Entries taken from a collection:
◇ ◇ ◇ ◇
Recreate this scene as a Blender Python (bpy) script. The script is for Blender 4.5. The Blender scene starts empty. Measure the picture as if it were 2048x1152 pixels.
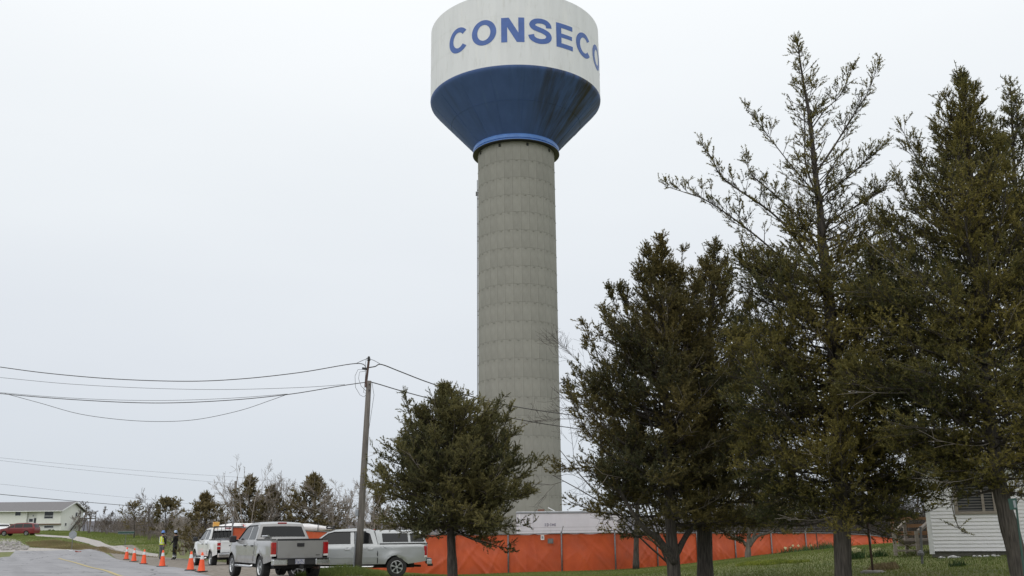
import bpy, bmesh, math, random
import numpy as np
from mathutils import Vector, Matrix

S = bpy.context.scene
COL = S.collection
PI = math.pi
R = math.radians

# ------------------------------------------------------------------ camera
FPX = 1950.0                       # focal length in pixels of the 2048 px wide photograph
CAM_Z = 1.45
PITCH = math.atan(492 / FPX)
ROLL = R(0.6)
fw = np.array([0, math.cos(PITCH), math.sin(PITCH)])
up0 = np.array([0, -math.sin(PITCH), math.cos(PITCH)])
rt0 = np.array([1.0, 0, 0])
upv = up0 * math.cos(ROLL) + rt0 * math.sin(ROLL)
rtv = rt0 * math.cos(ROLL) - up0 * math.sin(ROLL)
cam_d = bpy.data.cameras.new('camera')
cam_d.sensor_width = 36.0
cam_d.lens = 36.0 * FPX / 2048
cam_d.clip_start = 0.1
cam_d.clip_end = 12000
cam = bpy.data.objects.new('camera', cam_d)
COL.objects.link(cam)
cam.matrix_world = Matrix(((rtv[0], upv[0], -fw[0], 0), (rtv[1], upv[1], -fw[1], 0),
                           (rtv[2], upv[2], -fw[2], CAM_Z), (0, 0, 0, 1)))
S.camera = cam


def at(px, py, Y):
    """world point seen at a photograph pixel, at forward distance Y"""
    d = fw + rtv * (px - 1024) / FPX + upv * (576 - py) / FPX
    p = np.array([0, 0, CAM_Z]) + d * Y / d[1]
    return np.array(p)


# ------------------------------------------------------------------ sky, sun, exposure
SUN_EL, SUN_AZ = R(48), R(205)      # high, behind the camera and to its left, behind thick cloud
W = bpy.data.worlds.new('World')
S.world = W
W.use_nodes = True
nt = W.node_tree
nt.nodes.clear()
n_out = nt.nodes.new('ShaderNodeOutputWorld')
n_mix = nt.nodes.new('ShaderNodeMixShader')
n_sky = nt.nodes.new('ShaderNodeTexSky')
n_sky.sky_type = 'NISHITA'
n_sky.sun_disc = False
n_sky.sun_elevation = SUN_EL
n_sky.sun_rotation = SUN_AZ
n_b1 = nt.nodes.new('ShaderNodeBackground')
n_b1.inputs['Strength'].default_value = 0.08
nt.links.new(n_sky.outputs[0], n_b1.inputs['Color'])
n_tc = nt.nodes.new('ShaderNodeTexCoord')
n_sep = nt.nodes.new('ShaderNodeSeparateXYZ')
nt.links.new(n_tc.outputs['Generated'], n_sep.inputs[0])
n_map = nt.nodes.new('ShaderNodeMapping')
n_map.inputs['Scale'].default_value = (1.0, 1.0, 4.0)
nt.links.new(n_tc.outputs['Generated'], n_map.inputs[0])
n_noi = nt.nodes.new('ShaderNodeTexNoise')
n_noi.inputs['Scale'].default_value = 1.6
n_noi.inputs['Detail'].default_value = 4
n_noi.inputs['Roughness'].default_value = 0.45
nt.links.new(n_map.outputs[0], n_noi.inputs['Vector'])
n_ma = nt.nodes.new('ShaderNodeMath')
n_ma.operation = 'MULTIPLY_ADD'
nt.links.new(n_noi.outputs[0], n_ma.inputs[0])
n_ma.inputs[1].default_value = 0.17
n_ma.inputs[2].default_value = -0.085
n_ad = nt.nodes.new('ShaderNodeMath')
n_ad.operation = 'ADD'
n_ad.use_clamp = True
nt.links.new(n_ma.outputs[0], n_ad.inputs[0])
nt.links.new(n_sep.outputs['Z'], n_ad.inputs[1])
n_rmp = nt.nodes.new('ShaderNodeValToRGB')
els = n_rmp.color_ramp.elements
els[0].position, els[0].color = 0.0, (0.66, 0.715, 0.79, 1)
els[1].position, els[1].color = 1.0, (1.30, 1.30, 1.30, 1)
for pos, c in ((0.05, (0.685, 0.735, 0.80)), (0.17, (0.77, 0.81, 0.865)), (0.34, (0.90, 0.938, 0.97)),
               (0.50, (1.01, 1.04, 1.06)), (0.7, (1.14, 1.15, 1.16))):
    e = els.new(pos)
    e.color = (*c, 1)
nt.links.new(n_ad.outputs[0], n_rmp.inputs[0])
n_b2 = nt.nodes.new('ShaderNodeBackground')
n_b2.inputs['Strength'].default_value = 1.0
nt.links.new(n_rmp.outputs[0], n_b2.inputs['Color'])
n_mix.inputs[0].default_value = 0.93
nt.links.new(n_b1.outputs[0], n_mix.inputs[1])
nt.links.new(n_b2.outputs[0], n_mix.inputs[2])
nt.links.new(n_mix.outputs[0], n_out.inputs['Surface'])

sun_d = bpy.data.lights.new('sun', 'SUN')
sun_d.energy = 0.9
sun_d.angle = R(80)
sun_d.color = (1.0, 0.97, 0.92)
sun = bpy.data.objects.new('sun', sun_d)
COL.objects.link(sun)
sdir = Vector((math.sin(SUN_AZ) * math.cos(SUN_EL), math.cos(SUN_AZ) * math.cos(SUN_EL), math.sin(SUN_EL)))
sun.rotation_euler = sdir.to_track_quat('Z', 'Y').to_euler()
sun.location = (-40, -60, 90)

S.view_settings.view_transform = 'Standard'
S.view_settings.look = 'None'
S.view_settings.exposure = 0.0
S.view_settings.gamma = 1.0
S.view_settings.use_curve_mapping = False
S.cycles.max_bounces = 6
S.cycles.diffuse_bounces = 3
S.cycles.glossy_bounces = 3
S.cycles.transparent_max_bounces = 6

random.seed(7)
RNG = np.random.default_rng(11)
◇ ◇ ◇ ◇
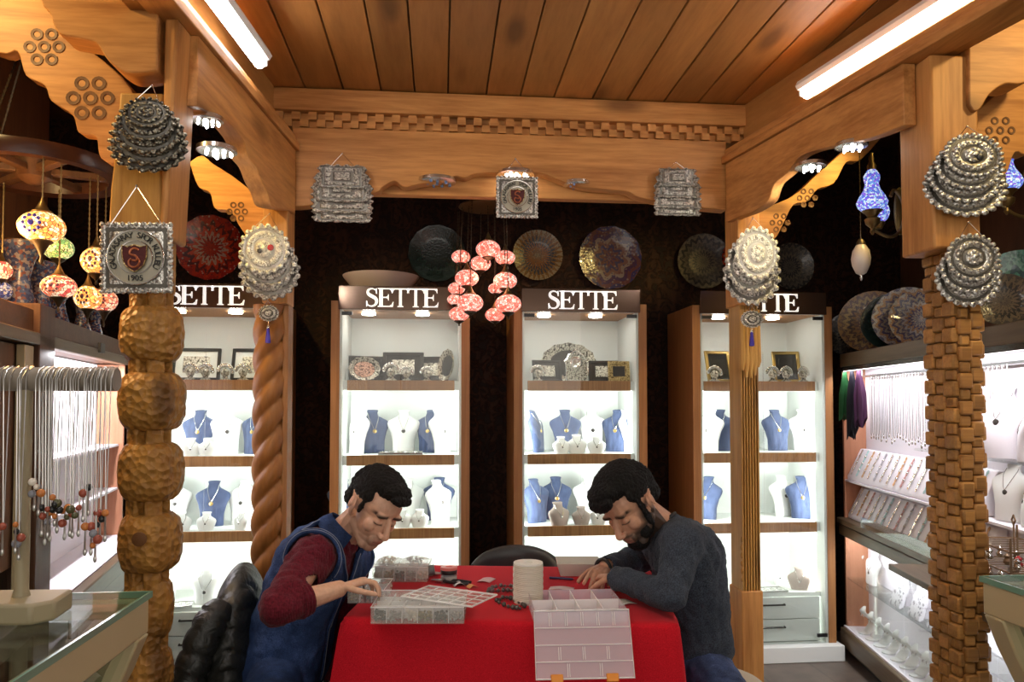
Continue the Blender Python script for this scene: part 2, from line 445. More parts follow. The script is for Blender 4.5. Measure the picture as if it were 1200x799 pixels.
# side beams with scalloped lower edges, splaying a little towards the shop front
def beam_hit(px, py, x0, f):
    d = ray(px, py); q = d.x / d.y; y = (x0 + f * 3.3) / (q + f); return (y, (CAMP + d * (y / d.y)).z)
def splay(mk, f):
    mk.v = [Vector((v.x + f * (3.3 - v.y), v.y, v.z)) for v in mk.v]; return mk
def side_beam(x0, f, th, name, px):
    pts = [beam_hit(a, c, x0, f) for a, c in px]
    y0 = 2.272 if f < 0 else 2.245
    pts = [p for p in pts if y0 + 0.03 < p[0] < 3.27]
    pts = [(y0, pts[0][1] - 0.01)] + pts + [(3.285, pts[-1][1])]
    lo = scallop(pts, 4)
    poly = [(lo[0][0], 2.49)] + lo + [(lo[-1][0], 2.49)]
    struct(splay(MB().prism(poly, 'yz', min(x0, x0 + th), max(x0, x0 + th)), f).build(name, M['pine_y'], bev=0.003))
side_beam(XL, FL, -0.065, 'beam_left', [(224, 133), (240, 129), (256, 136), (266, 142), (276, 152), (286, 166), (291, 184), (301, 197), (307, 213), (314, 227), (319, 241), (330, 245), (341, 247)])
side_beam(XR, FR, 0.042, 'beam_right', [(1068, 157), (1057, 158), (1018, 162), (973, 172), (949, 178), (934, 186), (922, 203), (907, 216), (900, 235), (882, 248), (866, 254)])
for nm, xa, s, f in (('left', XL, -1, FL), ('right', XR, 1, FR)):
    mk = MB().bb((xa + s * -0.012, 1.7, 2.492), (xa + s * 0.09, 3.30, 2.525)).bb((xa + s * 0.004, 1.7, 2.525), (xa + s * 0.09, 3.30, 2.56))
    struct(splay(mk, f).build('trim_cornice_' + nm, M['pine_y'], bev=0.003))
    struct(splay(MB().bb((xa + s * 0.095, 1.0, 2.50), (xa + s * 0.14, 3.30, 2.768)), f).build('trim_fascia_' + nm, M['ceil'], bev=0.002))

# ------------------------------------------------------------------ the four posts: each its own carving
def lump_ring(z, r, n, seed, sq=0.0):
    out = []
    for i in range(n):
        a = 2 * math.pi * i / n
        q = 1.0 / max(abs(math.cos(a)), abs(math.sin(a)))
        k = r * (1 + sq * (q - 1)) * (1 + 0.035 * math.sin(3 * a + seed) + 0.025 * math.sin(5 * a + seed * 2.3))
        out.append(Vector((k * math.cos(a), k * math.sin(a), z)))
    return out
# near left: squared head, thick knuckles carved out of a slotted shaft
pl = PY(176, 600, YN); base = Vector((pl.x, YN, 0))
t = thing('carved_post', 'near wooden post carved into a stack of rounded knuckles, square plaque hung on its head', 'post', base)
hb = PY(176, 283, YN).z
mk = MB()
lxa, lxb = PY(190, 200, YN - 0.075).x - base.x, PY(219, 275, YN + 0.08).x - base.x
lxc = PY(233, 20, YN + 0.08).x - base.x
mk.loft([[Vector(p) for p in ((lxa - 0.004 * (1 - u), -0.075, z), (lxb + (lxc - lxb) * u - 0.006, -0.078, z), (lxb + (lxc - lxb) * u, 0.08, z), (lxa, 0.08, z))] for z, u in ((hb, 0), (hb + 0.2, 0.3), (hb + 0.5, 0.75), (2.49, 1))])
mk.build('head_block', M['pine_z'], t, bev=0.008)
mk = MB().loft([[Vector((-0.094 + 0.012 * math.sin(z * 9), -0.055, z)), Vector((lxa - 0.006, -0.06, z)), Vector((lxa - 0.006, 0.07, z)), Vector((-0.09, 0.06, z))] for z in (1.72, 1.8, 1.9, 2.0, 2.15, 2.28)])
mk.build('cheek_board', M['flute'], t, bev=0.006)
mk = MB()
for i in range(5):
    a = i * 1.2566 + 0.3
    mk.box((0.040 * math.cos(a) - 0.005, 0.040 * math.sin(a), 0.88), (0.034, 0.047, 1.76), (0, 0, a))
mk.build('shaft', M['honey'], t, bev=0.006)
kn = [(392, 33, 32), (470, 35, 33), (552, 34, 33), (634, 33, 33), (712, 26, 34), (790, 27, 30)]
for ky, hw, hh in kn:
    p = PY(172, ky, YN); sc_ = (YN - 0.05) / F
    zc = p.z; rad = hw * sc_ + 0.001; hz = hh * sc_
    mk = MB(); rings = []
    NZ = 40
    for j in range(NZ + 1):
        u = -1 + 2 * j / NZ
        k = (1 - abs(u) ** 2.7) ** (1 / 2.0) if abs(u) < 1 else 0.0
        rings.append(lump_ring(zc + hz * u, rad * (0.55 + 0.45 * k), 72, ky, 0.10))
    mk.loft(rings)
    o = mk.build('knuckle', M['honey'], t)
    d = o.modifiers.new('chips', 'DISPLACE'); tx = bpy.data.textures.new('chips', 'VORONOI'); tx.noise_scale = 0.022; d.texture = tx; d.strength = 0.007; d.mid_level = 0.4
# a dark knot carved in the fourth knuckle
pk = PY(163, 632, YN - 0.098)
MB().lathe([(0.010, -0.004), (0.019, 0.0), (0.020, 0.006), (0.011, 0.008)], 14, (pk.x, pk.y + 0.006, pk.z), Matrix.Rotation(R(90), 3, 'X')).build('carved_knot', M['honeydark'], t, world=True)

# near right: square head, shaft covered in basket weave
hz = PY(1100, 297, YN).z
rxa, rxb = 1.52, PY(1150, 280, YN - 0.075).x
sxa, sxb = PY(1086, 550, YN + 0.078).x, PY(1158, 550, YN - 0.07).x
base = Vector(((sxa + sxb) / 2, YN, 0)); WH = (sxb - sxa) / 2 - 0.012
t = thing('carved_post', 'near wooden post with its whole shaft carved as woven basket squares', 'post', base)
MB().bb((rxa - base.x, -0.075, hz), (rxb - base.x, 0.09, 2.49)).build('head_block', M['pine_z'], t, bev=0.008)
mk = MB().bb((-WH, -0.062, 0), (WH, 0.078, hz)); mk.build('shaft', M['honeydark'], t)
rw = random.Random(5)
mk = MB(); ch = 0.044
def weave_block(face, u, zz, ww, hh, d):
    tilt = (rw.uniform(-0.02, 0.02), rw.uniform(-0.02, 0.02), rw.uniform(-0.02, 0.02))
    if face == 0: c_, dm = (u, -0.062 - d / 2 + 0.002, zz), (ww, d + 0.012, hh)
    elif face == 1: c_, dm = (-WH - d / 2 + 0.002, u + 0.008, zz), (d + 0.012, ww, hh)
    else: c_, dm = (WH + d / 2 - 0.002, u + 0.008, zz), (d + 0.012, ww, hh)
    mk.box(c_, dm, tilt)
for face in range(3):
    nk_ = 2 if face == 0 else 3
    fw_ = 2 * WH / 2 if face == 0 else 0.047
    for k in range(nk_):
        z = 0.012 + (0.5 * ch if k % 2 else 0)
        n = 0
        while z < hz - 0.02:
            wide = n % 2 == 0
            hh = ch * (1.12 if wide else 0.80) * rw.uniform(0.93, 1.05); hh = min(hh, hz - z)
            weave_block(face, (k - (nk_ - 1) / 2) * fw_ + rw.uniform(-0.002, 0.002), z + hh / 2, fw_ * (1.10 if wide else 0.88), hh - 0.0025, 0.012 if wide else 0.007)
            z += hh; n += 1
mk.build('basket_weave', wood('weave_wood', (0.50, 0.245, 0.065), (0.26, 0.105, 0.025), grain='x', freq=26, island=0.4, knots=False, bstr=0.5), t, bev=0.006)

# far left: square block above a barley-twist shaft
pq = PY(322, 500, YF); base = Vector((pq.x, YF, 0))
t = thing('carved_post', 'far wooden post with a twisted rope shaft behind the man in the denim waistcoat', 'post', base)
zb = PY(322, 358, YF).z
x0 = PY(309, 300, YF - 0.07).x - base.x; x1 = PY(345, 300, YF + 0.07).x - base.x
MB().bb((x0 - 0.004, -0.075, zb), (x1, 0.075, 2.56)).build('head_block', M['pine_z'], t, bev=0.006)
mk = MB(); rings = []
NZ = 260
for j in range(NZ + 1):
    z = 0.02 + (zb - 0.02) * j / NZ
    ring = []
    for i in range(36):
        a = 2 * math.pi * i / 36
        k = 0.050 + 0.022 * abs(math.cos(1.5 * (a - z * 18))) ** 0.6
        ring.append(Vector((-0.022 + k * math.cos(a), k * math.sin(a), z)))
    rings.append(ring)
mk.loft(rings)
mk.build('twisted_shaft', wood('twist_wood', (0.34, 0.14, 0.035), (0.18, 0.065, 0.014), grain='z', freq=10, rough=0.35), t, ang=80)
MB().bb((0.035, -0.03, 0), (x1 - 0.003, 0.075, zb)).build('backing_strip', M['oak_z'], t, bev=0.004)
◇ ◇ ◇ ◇
Pictures in the material above should be skipped; print exactly the lines from the one with "Recreate this scene" through the one with "return np.array(p)".

** SOLUTION FOR THIS EXERCISE **
Recreate this scene as a Blender Python (bpy) script. The script is for Blender 4.5. The Blender scene starts empty. Measure the picture as if it were 2048x1152 pixels.
import bpy, bmesh, math, random
import numpy as np
from mathutils import Vector, Matrix

S = bpy.context.scene
COL = S.collection
PI = math.pi
R = math.radians

# ------------------------------------------------------------------ camera
FPX = 1950.0                       # focal length in pixels of the 2048 px wide photograph
CAM_Z = 1.45
PITCH = math.atan(492 / FPX)
ROLL = R(0.6)
fw = np.array([0, math.cos(PITCH), math.sin(PITCH)])
up0 = np.array([0, -math.sin(PITCH), math.cos(PITCH)])
rt0 = np.array([1.0, 0, 0])
upv = up0 * math.cos(ROLL) + rt0 * math.sin(ROLL)
rtv = rt0 * math.cos(ROLL) - up0 * math.sin(ROLL)
cam_d = bpy.data.cameras.new('camera')
cam_d.sensor_width = 36.0
cam_d.lens = 36.0 * FPX / 2048
cam_d.clip_start = 0.1
cam_d.clip_end = 12000
cam = bpy.data.objects.new('camera', cam_d)
COL.objects.link(cam)
cam.matrix_world = Matrix(((rtv[0], upv[0], -fw[0], 0), (rtv[1], upv[1], -fw[1], 0),
                           (rtv[2], upv[2], -fw[2], CAM_Z), (0, 0, 0, 1)))
S.camera = cam


def at(px, py, Y):
    """world point seen at a photograph pixel, at forward distance Y"""
    d = fw + rtv * (px - 1024) / FPX + upv * (576 - py) / FPX
    p = np.array([0, 0, CAM_Z]) + d * Y / d[1]
    return np.array(p)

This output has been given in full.